Waterscape

Eric Zener's paintings plunge beneath the surface of human emotion.

Eric Zener

France Ruffenach and Michelle Sterling

"Water is my platform," Eric Zener says. He paints a diver in red-striped trunks at the tip of a board, face focused on the leap. Bubbles so real they seem to burst around a swimmer ascending to the ocean's sunlit surface. A lone sunbather lulled by the rhythmic lap of waves. Eric's artwork depicts the diver's hesitation, the swimmer's escape, and the sunbather's contentment.
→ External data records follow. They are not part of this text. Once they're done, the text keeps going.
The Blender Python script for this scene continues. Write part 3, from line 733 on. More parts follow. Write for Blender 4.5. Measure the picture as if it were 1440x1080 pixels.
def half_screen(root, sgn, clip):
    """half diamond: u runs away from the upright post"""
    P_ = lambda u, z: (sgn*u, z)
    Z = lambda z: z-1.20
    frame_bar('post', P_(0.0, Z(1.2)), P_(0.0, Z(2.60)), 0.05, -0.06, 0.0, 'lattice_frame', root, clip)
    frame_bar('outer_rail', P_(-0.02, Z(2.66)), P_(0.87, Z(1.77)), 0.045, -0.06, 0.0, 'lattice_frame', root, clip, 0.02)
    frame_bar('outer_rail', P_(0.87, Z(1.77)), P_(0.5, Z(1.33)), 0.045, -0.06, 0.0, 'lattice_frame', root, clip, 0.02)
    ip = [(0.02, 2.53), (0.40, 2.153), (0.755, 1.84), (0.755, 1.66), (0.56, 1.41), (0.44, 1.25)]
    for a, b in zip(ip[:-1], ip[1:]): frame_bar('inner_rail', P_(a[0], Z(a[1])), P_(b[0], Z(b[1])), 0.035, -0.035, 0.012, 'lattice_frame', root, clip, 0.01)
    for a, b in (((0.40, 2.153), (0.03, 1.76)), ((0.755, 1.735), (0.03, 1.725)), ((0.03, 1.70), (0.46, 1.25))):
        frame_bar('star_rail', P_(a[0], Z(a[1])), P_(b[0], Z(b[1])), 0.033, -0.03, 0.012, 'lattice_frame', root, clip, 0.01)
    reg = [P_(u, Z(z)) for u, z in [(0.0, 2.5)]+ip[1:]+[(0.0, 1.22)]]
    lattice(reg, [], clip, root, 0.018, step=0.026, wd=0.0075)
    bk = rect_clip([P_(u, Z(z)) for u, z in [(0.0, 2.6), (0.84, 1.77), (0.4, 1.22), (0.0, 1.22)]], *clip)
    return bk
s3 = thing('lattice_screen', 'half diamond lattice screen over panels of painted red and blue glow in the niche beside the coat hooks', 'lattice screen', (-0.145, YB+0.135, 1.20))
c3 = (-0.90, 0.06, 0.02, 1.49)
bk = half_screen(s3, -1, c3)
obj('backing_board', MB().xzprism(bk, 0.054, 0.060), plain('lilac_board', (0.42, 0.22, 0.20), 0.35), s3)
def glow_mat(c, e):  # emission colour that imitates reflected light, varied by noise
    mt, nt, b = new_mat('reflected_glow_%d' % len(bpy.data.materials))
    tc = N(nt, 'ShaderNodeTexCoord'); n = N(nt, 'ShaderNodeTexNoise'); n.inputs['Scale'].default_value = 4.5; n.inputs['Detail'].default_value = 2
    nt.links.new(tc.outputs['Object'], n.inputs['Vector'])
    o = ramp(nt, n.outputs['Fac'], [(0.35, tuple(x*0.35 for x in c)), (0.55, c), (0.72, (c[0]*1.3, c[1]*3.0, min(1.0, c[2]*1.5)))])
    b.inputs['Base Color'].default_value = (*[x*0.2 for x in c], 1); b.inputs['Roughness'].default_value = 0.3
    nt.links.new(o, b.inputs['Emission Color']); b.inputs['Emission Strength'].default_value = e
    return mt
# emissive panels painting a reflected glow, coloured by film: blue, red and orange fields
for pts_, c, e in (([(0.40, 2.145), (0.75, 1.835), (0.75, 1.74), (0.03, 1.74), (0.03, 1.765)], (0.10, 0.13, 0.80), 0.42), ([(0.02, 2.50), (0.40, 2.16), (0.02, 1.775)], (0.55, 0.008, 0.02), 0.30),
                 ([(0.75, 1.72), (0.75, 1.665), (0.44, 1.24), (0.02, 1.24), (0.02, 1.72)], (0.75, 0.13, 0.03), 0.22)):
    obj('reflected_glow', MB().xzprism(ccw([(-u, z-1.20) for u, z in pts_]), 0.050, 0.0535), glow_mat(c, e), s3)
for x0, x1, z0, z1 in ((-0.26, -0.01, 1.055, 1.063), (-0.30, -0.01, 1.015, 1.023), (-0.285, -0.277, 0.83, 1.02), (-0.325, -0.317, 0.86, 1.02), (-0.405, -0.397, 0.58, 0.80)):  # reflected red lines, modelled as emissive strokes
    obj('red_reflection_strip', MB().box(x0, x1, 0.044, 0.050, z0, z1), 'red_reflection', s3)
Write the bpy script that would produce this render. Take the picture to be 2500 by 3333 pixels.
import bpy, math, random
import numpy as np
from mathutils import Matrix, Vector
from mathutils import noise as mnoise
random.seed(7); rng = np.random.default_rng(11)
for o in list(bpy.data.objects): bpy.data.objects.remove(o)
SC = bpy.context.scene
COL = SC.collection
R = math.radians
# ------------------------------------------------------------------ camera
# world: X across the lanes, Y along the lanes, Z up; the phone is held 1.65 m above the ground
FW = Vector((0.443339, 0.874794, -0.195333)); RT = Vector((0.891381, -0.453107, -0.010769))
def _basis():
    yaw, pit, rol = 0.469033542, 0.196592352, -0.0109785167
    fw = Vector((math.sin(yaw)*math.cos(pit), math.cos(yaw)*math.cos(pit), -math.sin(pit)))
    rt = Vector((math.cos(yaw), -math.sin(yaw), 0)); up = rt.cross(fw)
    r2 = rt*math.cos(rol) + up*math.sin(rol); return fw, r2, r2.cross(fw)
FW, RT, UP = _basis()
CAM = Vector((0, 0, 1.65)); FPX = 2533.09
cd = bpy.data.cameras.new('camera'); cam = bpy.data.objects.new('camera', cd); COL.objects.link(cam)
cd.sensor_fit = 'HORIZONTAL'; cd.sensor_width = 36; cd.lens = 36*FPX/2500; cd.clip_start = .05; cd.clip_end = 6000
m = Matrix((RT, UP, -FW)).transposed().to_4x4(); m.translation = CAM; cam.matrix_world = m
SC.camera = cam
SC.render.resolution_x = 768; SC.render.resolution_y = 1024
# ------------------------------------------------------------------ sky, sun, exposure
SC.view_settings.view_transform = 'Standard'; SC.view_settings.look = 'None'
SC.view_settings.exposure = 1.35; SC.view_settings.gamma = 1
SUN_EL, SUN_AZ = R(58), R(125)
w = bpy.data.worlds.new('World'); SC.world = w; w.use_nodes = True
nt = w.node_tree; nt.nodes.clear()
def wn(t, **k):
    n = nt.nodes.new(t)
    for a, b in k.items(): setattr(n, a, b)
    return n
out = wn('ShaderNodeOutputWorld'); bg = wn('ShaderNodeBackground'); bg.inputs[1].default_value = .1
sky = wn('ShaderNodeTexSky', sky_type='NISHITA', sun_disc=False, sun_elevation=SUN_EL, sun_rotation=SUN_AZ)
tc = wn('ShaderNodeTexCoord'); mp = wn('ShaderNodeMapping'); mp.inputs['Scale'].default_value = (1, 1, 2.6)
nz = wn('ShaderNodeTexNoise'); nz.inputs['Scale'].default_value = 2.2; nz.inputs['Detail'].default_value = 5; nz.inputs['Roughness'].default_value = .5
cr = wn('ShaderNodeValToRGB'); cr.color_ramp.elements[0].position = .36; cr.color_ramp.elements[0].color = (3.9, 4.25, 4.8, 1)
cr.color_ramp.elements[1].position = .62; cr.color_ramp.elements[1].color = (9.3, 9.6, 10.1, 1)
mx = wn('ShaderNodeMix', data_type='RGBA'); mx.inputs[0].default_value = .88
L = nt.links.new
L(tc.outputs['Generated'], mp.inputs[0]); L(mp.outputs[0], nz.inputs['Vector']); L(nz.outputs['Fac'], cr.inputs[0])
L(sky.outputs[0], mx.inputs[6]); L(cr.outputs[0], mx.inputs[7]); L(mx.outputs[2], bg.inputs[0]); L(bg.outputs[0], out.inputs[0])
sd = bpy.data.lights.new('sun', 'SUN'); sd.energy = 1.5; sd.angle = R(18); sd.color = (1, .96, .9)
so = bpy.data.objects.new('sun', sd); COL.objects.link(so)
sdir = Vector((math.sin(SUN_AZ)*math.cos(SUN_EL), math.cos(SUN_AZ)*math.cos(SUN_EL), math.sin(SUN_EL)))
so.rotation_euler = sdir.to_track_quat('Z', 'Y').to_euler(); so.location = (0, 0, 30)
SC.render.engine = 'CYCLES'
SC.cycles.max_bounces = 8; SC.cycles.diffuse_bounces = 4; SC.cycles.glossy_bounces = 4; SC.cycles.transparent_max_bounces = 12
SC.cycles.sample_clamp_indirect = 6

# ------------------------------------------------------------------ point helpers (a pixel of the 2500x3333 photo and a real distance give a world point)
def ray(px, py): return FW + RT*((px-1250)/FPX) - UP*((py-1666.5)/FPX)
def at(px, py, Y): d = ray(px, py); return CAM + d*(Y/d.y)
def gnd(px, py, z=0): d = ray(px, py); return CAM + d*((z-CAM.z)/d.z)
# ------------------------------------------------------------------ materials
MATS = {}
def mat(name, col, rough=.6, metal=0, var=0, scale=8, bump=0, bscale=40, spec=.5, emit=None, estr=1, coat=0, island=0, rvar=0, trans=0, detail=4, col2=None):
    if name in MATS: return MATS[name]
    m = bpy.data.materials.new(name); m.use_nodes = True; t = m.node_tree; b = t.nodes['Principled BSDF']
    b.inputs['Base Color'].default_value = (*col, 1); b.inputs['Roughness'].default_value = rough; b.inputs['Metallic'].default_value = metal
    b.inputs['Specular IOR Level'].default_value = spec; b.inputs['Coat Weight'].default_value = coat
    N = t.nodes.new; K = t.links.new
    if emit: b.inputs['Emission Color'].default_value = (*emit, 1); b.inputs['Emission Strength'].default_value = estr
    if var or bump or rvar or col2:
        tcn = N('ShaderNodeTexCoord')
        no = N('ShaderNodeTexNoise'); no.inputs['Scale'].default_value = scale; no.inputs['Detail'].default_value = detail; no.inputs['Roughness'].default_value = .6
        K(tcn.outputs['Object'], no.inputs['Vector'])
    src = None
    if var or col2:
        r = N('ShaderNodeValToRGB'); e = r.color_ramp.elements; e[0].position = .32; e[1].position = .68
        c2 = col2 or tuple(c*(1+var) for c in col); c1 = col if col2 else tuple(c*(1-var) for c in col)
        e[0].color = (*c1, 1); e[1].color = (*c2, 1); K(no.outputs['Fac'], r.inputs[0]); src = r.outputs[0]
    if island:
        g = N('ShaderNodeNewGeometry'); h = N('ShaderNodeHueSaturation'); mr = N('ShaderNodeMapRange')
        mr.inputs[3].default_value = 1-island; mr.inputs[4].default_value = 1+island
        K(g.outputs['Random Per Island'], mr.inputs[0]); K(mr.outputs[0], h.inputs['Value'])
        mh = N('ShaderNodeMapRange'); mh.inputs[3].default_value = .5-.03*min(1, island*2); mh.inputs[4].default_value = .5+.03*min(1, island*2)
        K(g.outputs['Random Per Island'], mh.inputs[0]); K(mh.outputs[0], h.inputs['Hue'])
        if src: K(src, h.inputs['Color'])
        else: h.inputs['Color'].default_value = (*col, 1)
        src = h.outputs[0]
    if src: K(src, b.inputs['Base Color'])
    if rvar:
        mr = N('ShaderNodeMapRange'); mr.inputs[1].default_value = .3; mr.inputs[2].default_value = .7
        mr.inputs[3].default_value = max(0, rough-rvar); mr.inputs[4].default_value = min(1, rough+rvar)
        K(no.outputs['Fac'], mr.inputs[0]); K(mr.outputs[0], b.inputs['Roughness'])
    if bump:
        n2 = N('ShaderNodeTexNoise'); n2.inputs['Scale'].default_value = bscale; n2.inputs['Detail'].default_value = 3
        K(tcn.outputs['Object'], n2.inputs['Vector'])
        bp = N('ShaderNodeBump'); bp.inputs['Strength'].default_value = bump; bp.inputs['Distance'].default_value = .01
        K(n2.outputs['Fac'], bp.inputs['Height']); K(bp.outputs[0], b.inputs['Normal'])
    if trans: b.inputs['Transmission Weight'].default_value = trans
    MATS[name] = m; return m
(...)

In his high-ceiling San Francisco studio, he ponders a nearly finished oil. White walls speckled with errant hues, mostly blue, surround the tall, athletic artist. At 42, he is fully engaged with his vision: "Water offers risk and discovery and transformation," he says, "and it's something we can all connect to." He's right about that―collectors around the world vie for his canvasses. Some originals are as large as 48 by 90 inches and priced as high as $60,000, but Eric's shows on the East and West coasts often sell out quickly.

"We found Eric 15 years ago," says Charles Hespe, owner of San Francisco's Hespe Gallery. "He is self-taught, but even before he had the technical ability he has now, he always had a remarkable sense of color and composition and imagery. He has an intangible quality that resonates with people."

Eric's talent emerged during a childhood spent by the water. Born in Astoria, Oregon, where the Columbia River meets the Pacific Ocean, he grew up in the SoCal beach town of Encinitas, near San Diego. One grandmother, an artist herself, "was bigger than life to me," he says. "I can remember when I was 6 years old, smelling her paints and looking at her Picasso books. I never felt like making art was silly or part-time, something you did after [earning the] meat and potatoes."

Another woman who influences Eric's work is his wife and business partner, Julie―a jewelry designer, frequent model for his paintings, and mother of their two children. Having a family instilled a strong work ethic in Eric. "He did 16 paintings the month after Alexa was born," Julie says. (Eric attributes that streak of productivity to "provider anxiety.") With the arrival of son Ethan, he has worked hard to balance time between his studio and an art-filled Mill Valley home.

Eric's current, though always evolving, theme grew out of a stint abroad. The winner's prize for an international juried competition included a four-month family residency in a mansion on Spain's Mediterranean coast. "Water had been in my work for years," he says, "but I had an epiphany in Spain, in 2003. I would put models in the pool and shoot them with a waterproof camera." Those images became painted variations.

His recent works continue to convey his obsession with water and the powerful emotions it evokes. "I grew up fearlessly surfing in San Diego," he says. "But canoeing in Oregon, I nearly drowned. So I recognize our vulnerability and the danger of water. It is friend and foe."

Eric elaborates on the "friend" part in his artist's statement: "The lone figure immersed in water illustrates the constant force and changing tides in our lives. Above the surface we may appear to be together and unaffected. However, below the surface, subconsciously, we are in a constant state of transformation and illumination. It is my intention that the journey is hopeful and the ending enlightening."